Ninguém jamais cumpriu a Lei senão o Filho do Homem, Jesus. Ele é a nossa justiça. Assim, o indivíduo regenerado, enxertado na Videira, recebe dele a vocação e os dons para a própria vida e para a missão de Deus no mundo. Em uma aplicação bem prática, o apóstolo Paulo discorre sobre como, individualmente, ele lidou com os seus valores e motivos internos, e com suas posses externas, à luz do conhecimento e da comunhão com Cristo:
Mas o que para mim era ganho reputei-o perda por Cristo. E, na verdade, tenho também por perda todas as coisas, pela excelência do conhecimento de Cristo Jesus, meu Senhor; pelo qual sofri a perda de todas estas coisas, e as considero como escória, para que possa ganhar a Cristo.
Estas palavras, Paulo escreveu a uma igreja, falando sobre a vida dos membros na unidade da fé e sobre a missão da igreja no mundo. Ele continua:
E seja achado nele, não tendo a minha justiça que vem da lei, mas a que vem pela fé em Cristo, a saber, a justiça que vem de Deus pela fé; para conhecê-lo, e à virtude da sua ressurreição, e à comunicação de suas aflições, sendo feito conforme a sua morte; para ver se de alguma maneira posso chegar à ressurreição dentre os mortos.

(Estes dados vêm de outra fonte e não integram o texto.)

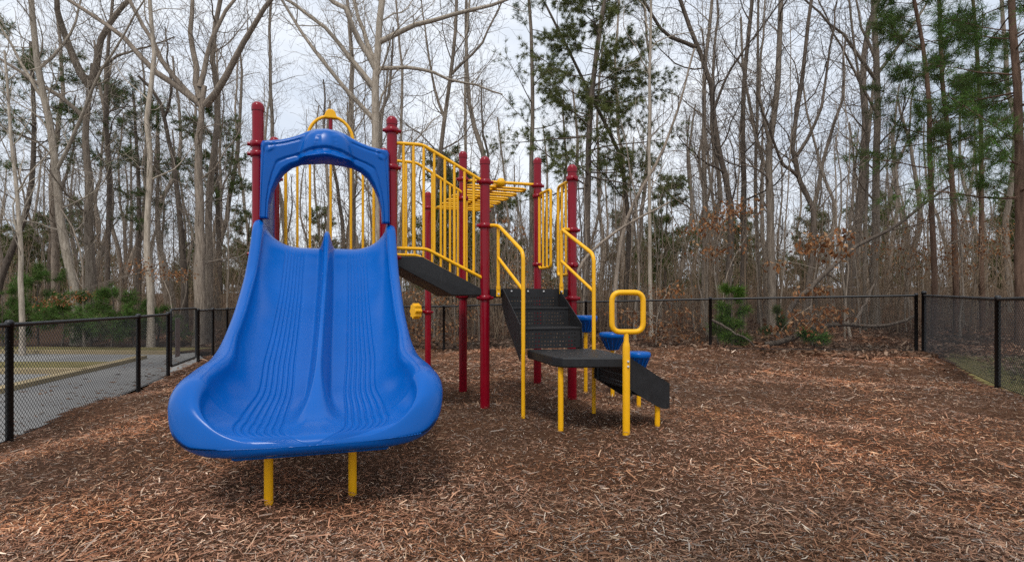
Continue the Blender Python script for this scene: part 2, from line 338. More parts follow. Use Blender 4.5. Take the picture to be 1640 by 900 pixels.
# ------------------------------------------------------------------ chain-link fences
HF = 1.067
def fence_post(p, parent, r=.03, h=HF, name='post'):
    z = gs(p[0], p[1]); m = MB().lathe([(r, -.25), (r, h - .02), (r * 1.12, h - .02), (r * 1.12, h + .012), (r * .8, h + .03), (.001, h + .036)], (p[0], p[1], z), 14)
    return m.build(name, M['fence'], parent)
def chain(p, q_, parent, z0=None, z1=None, hb=.03, ht=HF - .02, name='chain_link_mesh'):
    p, q_ = np.array(p, float), np.array(q_, float); Ld = np.linalg.norm(q_ - p); d = (q_ - p) / Ld; nrm = np.array([-d[1], d[0]])
    za, zb = (gs(*p) if z0 is None else z0), (gs(*q_) if z1 is None else z1); hh = ht - hb; st = .0505; V, Q = [], []
    for sg in (1, -1):
        for c0 in np.arange(-hh, Ld, st):
            a, b = c0, c0 + hh; a1, b1 = max(a, 0), min(b, Ld)
            if b1 - a1 < .01: continue
            ha, hb_ = (a1 - a), (b1 - a)
            if sg < 0: ha, hb_ = hh - ha, hh - hb_
            pts = []
            for s_, h_ in ((a1, ha), (b1, hb_)):
                xy = p + d * s_ + nrm * .002 * sg; zz = za + (zb - za) * s_ / Ld + hb + h_
                pts.append(np.array([xy[0], xy[1], zz]))
            tdir = pts[1] - pts[0]; tdir /= np.linalg.norm(tdir); n3 = np.array([nrm[0], nrm[1], 0]); s3 = np.cross(tdir, n3); r = .0023; b0 = len(V)
            for pt in pts:
                for an in (0, 2.094, 4.189): V.append(pt + (n3 * math.cos(an) + s3 * math.sin(an)) * r)
            Q += [(b0 + j, b0 + (j + 1) % 3, b0 + 3 + (j + 1) % 3, b0 + 3 + j) for j in range(3)]
    o0 = np.array(ROOT.get(parent.name, (0, 0, 0)))
    return link(name, mesh_np(name, np.array(V) - o0, [np.array(Q)]), M['fence'], parent)
def fence(name, pts, label, rail=True, thick=()):
    b = (pts[0][0], pts[0][1], g1(*pts[0])); f = empty(name, b, label, 'fence')
    for i, p in enumerate(pts): fence_post(p, f, .038 if i in thick else .03, HF + (.04 if i in thick else 0))
    for p, q_ in zip(pts[:-1], pts[1:]):
        za, zb = gs(*p), gs(*q_)
        MB().tube([(p[0], p[1], za + HF - .012), (q_[0], q_[1], zb + HF - .012)], .021, 10).build('top_rail', M['fence'], f)
        MB().tube([(p[0], p[1], za + .04), (q_[0], q_[1], zb + .04)], .004, 5).build('tension_wire', M['fence'], f)
        chain(p, q_, f)
    return f
lf = lambda t: tuple(LF0 + LFD * t)
bf = lambda s_: tuple(CORN + BFD * s_)
rf = lambda t: tuple(CORN + RFD * t)
fence('chain_link_fence', [lf(-3.1), lf(0), lf(3.1), lf(4.45)], 'black chain-link fence between the mulch and the car park, ending at the gate')
fence('chain_link_fence', [lf(6.35), lf(7.6), lf(9.1), tuple(CORN2)], 'short black chain-link run beyond the gate, partly behind the blue slide')
fence('chain_link_fence', [bf(.12), bf(3.7), bf(6.3), bf(9.8), bf(12.9), tuple(CORN2 + np.array([.15, -.05]))], 'long black chain-link fence along the woods behind the playground')
fence('chain_link_fence', [rf(0), rf(4.02), rf(7.4)], 'black chain-link fence running forward from the corner post on the right', thick=(0,))
# gate with its plate
ga, gb = np.array(lf(4.6)), np.array(lf(6.2)); za, zb = g1(*ga), g1(*gb)
gt = empty('gate', (ga[0], ga[1], za), 'black chain-link gate with a grey-brown plate on its frame', 'gate')
MB().tube(loop_path([(*ga, za + .12), (*ga, za + HF + .02), (*gb, zb + HF + .02), (*gb, zb + .12)], .05), .02, 10, closed=True).build('gate_frame', M['fence'], gt)
chain(ga, gb, gt, za, zb, .13, HF)
gd = (gb - ga) / np.linalg.norm(gb - ga); c = ga + gd * .27 + np.array([.957, .29]) * .03
MB().box((c[0], c[1], za + .60), (gd[0] * .13, gd[1] * .13, 0), (.957 * .006, .29 * .006, 0), (0, 0, .34)).build('plate', M['sign'], gt, .004)
MB().tube([(*(ga - gd * .06), za + .72), (*(ga + gd * .10), za + .72)], .018, 8).build('latch', M['fence'], gt)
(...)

Sua motivação não era mais uma de reivindicação de direitos, mas de cessão dos próprios direitos em função das virtudes de Cristo a serem vividas e proclamadas. É assim que Paulo, considerando as fraquezas humanas e os poderes de Cristo, convoca-nos e anima-nos a viver do mesmo modo:
Irmãos, quanto a mim, não julgo que o haja alcançado; mas uma coisa faço, e é que, esquecendo-me das coisas que atrás ficam, e avançando para as que estão diante de mim, prossigo para o alvo, pelo prêmio da soberana vocação de Deus em Cristo Jesus. Por isso todos quantos já somos perfeitos, sintamos isto mesmo; e, se sentis alguma coisa de outra maneira, também Deus vo-lo revelará. Mas, naquilo a que já chegamos, andemos segundo a mesma regra, e sintamos o mesmo (Fp 3.7-16).